The estimate in Hogarth's last sentence, which was published in 1899, before Evans's great discoveries in Crete, was one that must have seemed extravagant to those who, while familiar with the great antiquity of Mesopotamian and Egyptian culture, had been accustomed to think of Greek civilization as having its beginning not so very long before the First Olympiad. It has been fully justified, however, by the event, and it may now be accepted as an established fact that the earliest civilization of Greece meets the two great ancient civilizations of Babylon and Egypt on substantially equal terms. In antiquity it appears to be practically contemporary with them; in artistic merit it need not shrink from comparison with either of them.

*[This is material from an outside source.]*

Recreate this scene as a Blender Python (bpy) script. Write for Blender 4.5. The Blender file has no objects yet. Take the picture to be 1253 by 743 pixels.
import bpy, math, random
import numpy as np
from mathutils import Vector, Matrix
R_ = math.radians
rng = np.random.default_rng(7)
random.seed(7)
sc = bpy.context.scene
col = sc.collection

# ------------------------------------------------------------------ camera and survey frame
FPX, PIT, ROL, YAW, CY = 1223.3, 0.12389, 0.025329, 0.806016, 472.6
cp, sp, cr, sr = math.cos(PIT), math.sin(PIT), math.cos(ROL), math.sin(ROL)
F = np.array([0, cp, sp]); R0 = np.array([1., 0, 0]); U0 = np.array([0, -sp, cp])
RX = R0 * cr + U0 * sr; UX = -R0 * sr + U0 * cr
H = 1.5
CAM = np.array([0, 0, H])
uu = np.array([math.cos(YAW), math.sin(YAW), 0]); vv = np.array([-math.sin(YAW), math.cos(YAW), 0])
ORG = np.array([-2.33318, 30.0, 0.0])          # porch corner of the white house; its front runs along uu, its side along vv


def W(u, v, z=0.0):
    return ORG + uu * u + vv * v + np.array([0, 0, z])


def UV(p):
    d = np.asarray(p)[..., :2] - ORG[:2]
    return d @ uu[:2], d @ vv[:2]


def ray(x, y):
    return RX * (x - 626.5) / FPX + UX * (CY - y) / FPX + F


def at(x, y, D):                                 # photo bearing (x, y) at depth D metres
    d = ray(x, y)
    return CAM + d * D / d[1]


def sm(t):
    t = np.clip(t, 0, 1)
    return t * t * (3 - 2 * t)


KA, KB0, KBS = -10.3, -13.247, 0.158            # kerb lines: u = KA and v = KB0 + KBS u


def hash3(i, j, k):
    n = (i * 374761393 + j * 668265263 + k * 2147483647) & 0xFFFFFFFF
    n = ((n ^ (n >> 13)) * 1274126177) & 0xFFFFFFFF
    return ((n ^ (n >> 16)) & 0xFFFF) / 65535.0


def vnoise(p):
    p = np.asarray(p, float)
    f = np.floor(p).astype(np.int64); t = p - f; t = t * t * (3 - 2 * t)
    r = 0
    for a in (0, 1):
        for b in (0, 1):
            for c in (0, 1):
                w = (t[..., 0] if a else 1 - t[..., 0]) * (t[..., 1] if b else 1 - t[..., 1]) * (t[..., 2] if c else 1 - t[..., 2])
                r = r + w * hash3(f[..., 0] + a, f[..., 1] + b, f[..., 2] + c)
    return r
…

In the earlier stages of the discussion which followed on the discoveries, it was assumed, perhaps somewhat hastily, that such a culture could not have been indigenous, resemblances to Egyptian and Mesopotamian work were pointed out, and it was suggested that the impulse and the skill which gave rise to the art of Mycenæ were not native but borrowed, the Phœnicians being generally held to be the medium through which the influence of the East had filtered into the Ægean area. As time has gone on, however, the Phœnicians have gradually come to bulk less and less in the view of students of the Ægean problem. It is no longer held that they contributed anything original to the development of Mycenæan culture, and even as middlemen the tendency is to allow them an influence far smaller than was once held to be theirs. It has become manifest that, in at least the case of Crete and Egypt, communication need not have been through Phœnician media at all, but was far more probably direct. And with regard to the whole question of the debt owed to the East by this early European civilization, it is probable that the Ægean gave quite as much as it borrowed, and that its artists were sufficiently great to have originated their own culture. Mycenæan, and still more the great Minoan art of which Mycenæan has proved to be only a decadent phase, needed no Oriental crutches. With regard to Egypt, the obligations of the two cultures were certainly mutual; each influenced the other; it was not a case of master and scholar, but of two contemporary civilizations, each fully inspired with a native spirit, each ready to use whatever seemed good to it in the work of the other, but both perfectly original in their genius.

The question which was of such supreme interest to Schliemann still survives, however, though in a wider and more important form than that in which he conceived of it. It is no longer a question of whether the graves which he found were actually those of Agamemnon and his fellow-victims in the dark tragedy of Mycenæ, but of whether the people and the civilization whose remains have been brought to light are, or are not, the people and the civilization from which the Homeric bards drew the whole setting of their poems. Were the Mycenæans the Greeks of the Iliad and the Odyssey, and was it their culture that is depicted for us in these great poems?